Russian Circles – Gnosis
On ne parvient que difficilement à déceler la moindre fêlure dans la discographie imposante du trio de Chicago Russian Circles, si ce n’est un bloc trempé dans la suie, d’une pesanteur de plomb, dont les trajectoires multiples, jamais prévisibles, ont emprunté tous les chemins possibles et inimaginables. Il suffit parfois de moins d’une heure pour acquérir une réputation qui dure mille ans, tel pourrait être la filiation qui unit chacune de leur production depuis 2006. Une progressivité musicale mutante et complexe, toujours élaborée dans un laps de temps réduit entre des tournées et des sessions studios intenses. En s’éloignant continuellement de leur pré carré, le groupe continue d’explorer les multiples dimensions des sphères musicales, en recombinant les signaux captés et les fréquences absorbées, en une matière indissoluble, comme échappée d’un vortex. Flirtant toujours avec le proverbial post-metal et space rock, les Russian Circles ne se sont jamais éloignés de leur enveloppe originelle. Depuis Enter (« Death Rides a Horse » est à ce jour indéboulonnable), nos trois compères n’ont cessé d’évoluer en évitant les écueils boursouflés d’un post rock maintes fois pratiqué à grands renforts de dialogues ennuyeux extraits de films. L’implication du bassiste fondateur Brian Cook, ayant officié au sein de groupes comme Botch ou These Arms Are Snakes, est pleine et entière, ce qui explique notamment la propension du groupe à s’extirper des codifications de genres en s’imposant comme les poids lourds de l’instru-metal. Blood Year avait déjà marqué les esprits précédemment avec ses parenthèses cosmico-grooves. Mike Sullivan, Dave Turncrantz et Brian Cook sont jusqu’ici toujours parvenus à démêler des mélodies luxuriantes au milieu de la masse composite de leurs compositions. Avec Gnosis, Russian Circles pulvérise les repères, entrant dans une dimension atmosphérique et stellaire. Une toile anthémique qu’inaugure « Tupilak » à grands renforts de riffs massifs, l’impression d’approcher du bout de la falaise pour descendre dans les ténèbres. Huitième album, sixième piste, « Betrayal » démarre en trombe avec un blast black metal accentuant cette tension crépusculaire appuyée par la frappe de cosaque précise et phénoménale du batteur.

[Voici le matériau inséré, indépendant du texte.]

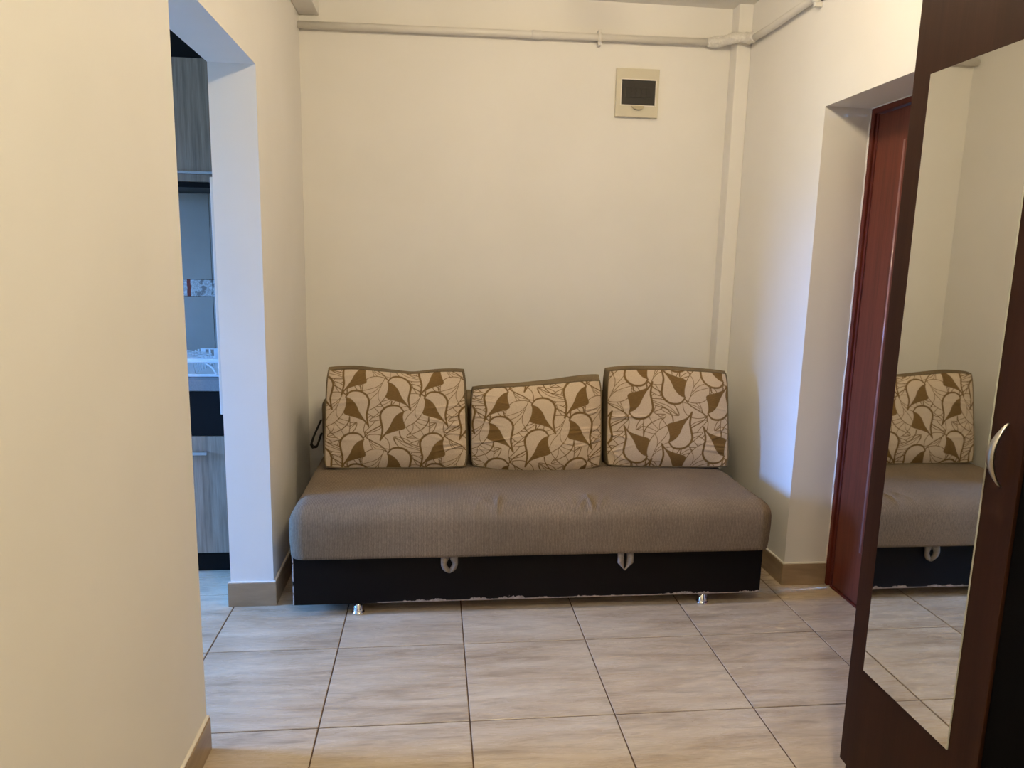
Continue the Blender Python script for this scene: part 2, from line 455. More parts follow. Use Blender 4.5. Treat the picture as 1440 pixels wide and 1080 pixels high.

Le trio a cette facilité de pouvoir basculer de la beauté vers la violence, faisant coexister des contrastes suaves, schéma qu’Isis empruntait dans son post-metal. « Ó Braonáin » constitue un intermède plus calme au milieu des assauts cathartiques de ce disque cinématique.
Enregistré dans le studio de Kurt Ballou, Gnosis s’impose comme une œuvre majeure, en écho avec un monde dont la noirceur se consolide et perd de son intensité à mesure que l’on prend de la hauteur, une sensation vertigineuse vitale pour échapper aux vicissitudes de l’actualité. Un voyage forcément salvateur.